The Transition Pathways Project is part of the Rehabilitation Research and Training Center focused on the Employment of Transition-Age Youth with Disabilities. The RRTC is funded through the National Institute on Disability, Independent Living, and Rehabilitation Research (NIDILRR), which is a part of the federal Administration of Community Living. The Transition Pathways Project directly supports schools to help connect students with intellectual disabilities, autism, and multiple disabilities to paid work that will lead to better post-school outcomes. This project requires collaboration between the student, their family, their teacher, and others in the student’s network, such as Vocational Rehabilitation and providers of Pre-Employment Transition Services. We anticipate that the ability of school teams and families to deliver high-quality transition services will increase.

To begin this work, our team reviewed the research literature and held focus groups and individual interviews. Our team is made up of five experts in the field of transition including Dr. Erik Carter, Dr. Ben Schwartzman, Leah Burgess, and Michele Schutz.  We were trying to answer these questions:

  1. What are the barriers to paid work during high school?
  2. How are these barriers solved so that students can get and keep paid work during high school?
  3. What do interviewees see as meaningful work during high school?

We interviewed 24 parents of young people with intellectual disabilities, autism, and multiple disabilities, 17 employment agency service providers, 15 special educators, 13 employers, and five school district leaders. Many barriers were discussed in relation to:

  • Community challenges (for example, are there employment options in the area?)
  • Employer and workplace challenges (such as the workplace’s understanding of disability),
  • Family-related challenges (how much or how little is the family involved?)
  • Service system challenges (there is often much confusion around adult services)
  • Partnership challenges (how well does the school team collaborate?)
  • School-related challenges (for example, are there school policies that may hinder employment?)
  • Student-related challenges (such as communication difficulties or behavior concerns)
  • Transportation challenges (such as access to transportation)

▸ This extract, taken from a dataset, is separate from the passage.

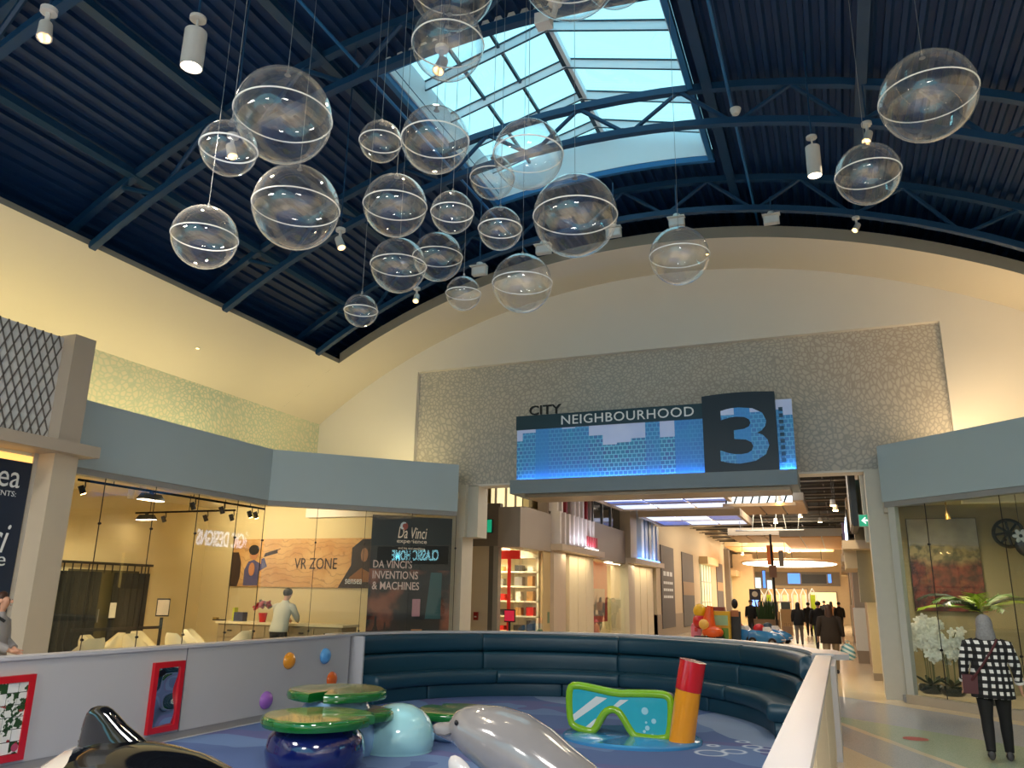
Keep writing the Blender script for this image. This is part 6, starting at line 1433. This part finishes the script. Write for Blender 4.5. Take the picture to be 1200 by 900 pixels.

While many barriers were mentioned, recommendations for solutions were also shared including:

  • Attitudes and mindsets (for example, focus on students’ strengths)
  • Individualization (align jobs to students’ skill sets and interests)
  • Knowledge/skill instruction (for example, provide career planning)
  • Staffing (more staff is likely to be needed)
  • Student work experiences (provide community-based work experiences)
  • Supports for students (for example, use other workers to provide “natural work supports”)
  • Training and information (including providing businesses with training)
  • Transportation (provide travel training, which teaches students how to use public transit or ride-sharing apps)
  • Collaboration (particularly collaborating with families)

Based on this information from the interviewees, our team finalized our intervention plan, and we will partner with a handful of school districts in Middle Tennessee, starting in the 2021-2022 school year, to test this intervention plan.

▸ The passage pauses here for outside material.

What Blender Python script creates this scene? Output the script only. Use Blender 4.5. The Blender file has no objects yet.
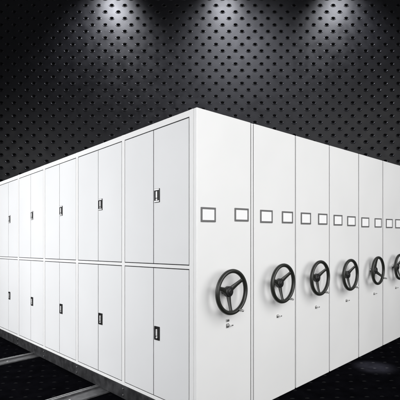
import bpy, bmesh, math, random
from mathutils import Vector, Matrix
random.seed(7)
PI = math.pi
S = bpy.context.scene
COL = S.collection

# ------------------------------------------------------------------ local frame
# r runs along the row of end panels, s runs back along the doors, z is up.
# The floor falls away by about one degree; cabinets stand upright on it.
F = 397.0
D = 2.9
CAMZ = 1.449
HOR = 239.4
CX = (196.8-200)/F*D
Rv = Vector((.7267, .6870, .0180))
Lv = Vector((-.6867, .7270, -.0167))
def W(r, s, z):
    return Vector((CX + r*Rv.x + s*Lv.x, D + r*Rv.y + s*Lv.y, z + r*Rv.z + s*Lv.z))
def r_of(px, s=0.0):
    t = (px-200)/F
    x0 = CX + s*Lv.x; y0 = D + s*Lv.y
    return (t*y0-x0)/(Rv.x-t*Rv.y)
def s_of(px, r=0.0):
    t = (px-200)/F
    x0 = CX + r*Rv.x; y0 = D + r*Rv.y
    return (t*y0-x0)/(Lv.x-t*Lv.y)
def z_of(py, r, s):
    p = W(r, s, 0)
    return CAMZ - (py-HOR)/F*p.y - p.z

# ------------------------------------------------------------------ materials
def principled(name, col, rough=.5, metal=0.0, bump=None, var=None, coat=0, spec=.5):
    m = bpy.data.materials.new(name); m.use_nodes = True
    nt = m.node_tree; b = nt.nodes['Principled BSDF']
    b.inputs['Base Color'].default_value = (*col, 1)
    b.inputs['Roughness'].default_value = rough
    b.inputs['Metallic'].default_value = metal
    b.inputs['Coat Weight'].default_value = coat
    b.inputs['Specular IOR Level'].default_value = spec
    tc = nt.nodes.new('ShaderNodeTexCoord')
    geo = nt.nodes.new('ShaderNodeNewGeometry')
    if var:
        sc, amt = var
        n = nt.nodes.new('ShaderNodeTexNoise'); n.inputs['Scale'].default_value = sc
        n.inputs['Detail'].default_value = 5
        nt.links.new(geo.outputs['Position'], n.inputs['Vector'])
        mp = nt.nodes.new('ShaderNodeMapRange')
        mp.inputs['From Min'].default_value = .3; mp.inputs['From Max'].default_value = .7
        mp.inputs['To Min'].default_value = 1-amt; mp.inputs['To Max'].default_value = 1+amt
        nt.links.new(n.outputs['Fac'], mp.inputs['Value'])
        mx = nt.nodes.new('ShaderNodeVectorMath'); mx.operation = 'SCALE'
        mx.inputs[0].default_value = col
        nt.links.new(mp.outputs['Result'], mx.inputs['Scale'])
        nt.links.new(mx.outputs['Vector'], b.inputs['Base Color'])
        mr = nt.nodes.new('ShaderNodeMapRange')
        mr.inputs['From Min'].default_value = .3; mr.inputs['From Max'].default_value = .7
        mr.inputs['To Min'].default_value = rough*.85; mr.inputs['To Max'].default_value = min(1, rough*1.15)
        nt.links.new(n.outputs['Fac'], mr.inputs['Value'])
        nt.links.new(mr.outputs['Result'], b.inputs['Roughness'])
    if bump:
        last = None
        for sc, st, dist in bump:
            n = nt.nodes.new('ShaderNodeTexNoise'); n.inputs['Scale'].default_value = sc
            n.inputs['Detail'].default_value = 3
            nt.links.new(geo.outputs['Position'], n.inputs['Vector'])
            bp = nt.nodes.new('ShaderNodeBump'); bp.inputs['Strength'].default_value = st
            bp.inputs['Distance'].default_value = dist
            nt.links.new(n.outputs['Fac'], bp.inputs['Height'])
            if last: nt.links.new(last.outputs['Normal'], bp.inputs['Normal'])
            last = bp
        nt.links.new(last.outputs['Normal'], b.inputs['Normal'])
    return m
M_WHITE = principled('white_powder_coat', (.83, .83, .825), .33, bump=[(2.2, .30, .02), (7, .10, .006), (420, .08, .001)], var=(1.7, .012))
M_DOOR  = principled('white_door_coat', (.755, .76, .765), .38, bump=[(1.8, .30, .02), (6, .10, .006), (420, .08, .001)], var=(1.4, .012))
M_INNER = principled('dark_gap_shade', (.03, .03, .032), .8, spec=.2)  # dark colour standing in for shade inside the door gaps
M_RUB   = principled('dark_rubber', (.022, .022, .023), .8, spec=.2)
M_BEAM  = principled('dark_steel_beam', (.055, .055, .058), .42, .55, bump=[(60, .25, .004)], var=(14, .35))
M_RAIL  = principled('worn_steel_rail', (.17, .17, .175), .42, .7, bump=[(80, .2, .003)], var=(22, .3))
M_EDGE  = principled('bright_steel_edge', (.55, .55, .55), .3, .8, var=(30, .2))
M_WHEEL = principled('black_wheel_plastic', (.016, .017, .014), .36, bump=[(300, .1, .001)])
M_CHROME= principled('chrome', (.62, .62, .61), .34, 1.0, var=(40, .08))
M_LATCH = principled('bright_zinc', (.82, .82, .82), .5, .5, var=(60, .08))
M_BLACK = principled('black_plastic', (.012, .012, .012), .35)
M_FRAME = principled('grey_label_frame', (.16, .16, .16), .45, .2)
M_CARD  = principled('white_card', (.90, .90, .90), .8)
M_WALL  = principled('dark_perforated_steel', (.0042, .0042, .0056), .40, .10, bump=[(240, .25, .004), (3, .1, .03)], var=(6, .12), spec=.32)
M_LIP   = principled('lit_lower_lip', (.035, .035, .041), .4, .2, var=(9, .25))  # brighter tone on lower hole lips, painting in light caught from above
M_HOLE  = principled('black_hole', (.004, .004, .005), .8)
M_FLOOR = principled('black_stud_floor', (.0030, .0030, .0040), .6, bump=[(150, .3, .003)], var=(9, .3), spec=0)
M_STUD  = principled('highlit_floor_stud', (.0040, .0040, .0050), .55, spec=.04)  # lighter than the floor, small highlights on the studs put into the colour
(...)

Across the next two school years, we plan to work with school teams to help approximately 50 students with intellectual disabilities, autism, and multiple disabilities gain paid employment in their communities. A school team must include the student, their teacher, and at least one parent, but we anticipate additional supports such as Pre-Employment Transition Services providers, and others in a student’s support network working with the school team. We will provide training, support, and our expertise to these school teams to help them connect their students to paid jobs. This will be individualized to each student, meaning while one student may be ready to go into the job they have been wanting to try, another student may need some help better understanding what job they would like to try. One teacher may have a lot of experience working with employers in the community, and another may need resources to understand how to communicate and connect with employers. The goal is to understand the needs of the school teams and provide support and coaching when and where it is necessary.

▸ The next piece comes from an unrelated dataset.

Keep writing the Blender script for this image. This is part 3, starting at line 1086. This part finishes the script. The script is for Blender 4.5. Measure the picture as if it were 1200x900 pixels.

So, what will happen with the remainder of these students with disabilities in each participating school district? They will be included in the comparison group, which will receive the transition services that are already happening in schools. Each participating student will be followed for one year after high school to track their employment status, as well as satisfaction. Tracking students for one year after high school will allow us to examine the impact of in-school paid employment on post-school paid employment. Our goal is to package the intervention (materials, stories, and findings) and share across the state and country. Early work experiences can help students (a) build their resumes, (b) demonstrate their capacity for successful work, (c) change expectations of families and professionals, (d) connect to employers, and (e) learn and apply skills in the very settings in which they will use those skills. We believe that by helping students with disabilities experience paid employment, they will go on to live meaningful and fulfilling lives in their communities.

My thanks to Jessica for providing details on what I consider an exciting new project that could have an important impact on students with significant disabilities. As I learned about the research that my colleague Dr. Erik Carter and his team have done over the past several years that highlights the importance of paid work experiences DURING high school for students with disabilities, I had very much hoped that my son would be able to have a job during high school. But we encountered many of the barriers listed above. And he never got that experience. I am still hopeful that he may, at some point, find employment that brings him joy and satisfaction, but we’ve not been able to find that right fit yet. I know so many students with disabilities want to work, and I’m delighted that this effort is aimed at finding the best ways to make that happen.

Jessica Awsumb is a research associate and the project director for the Transition Pathways Project to help students with intellectual disabilities, autism, and multiple disability connect to paid employment in high school. She came from Chicago, IL, where she received her doctorate in disability studies. Jessica previously worked with Chicago Public Schools and Illinois’ Vocational Rehabilitation to become meaningful partners in serving youth with disabilities.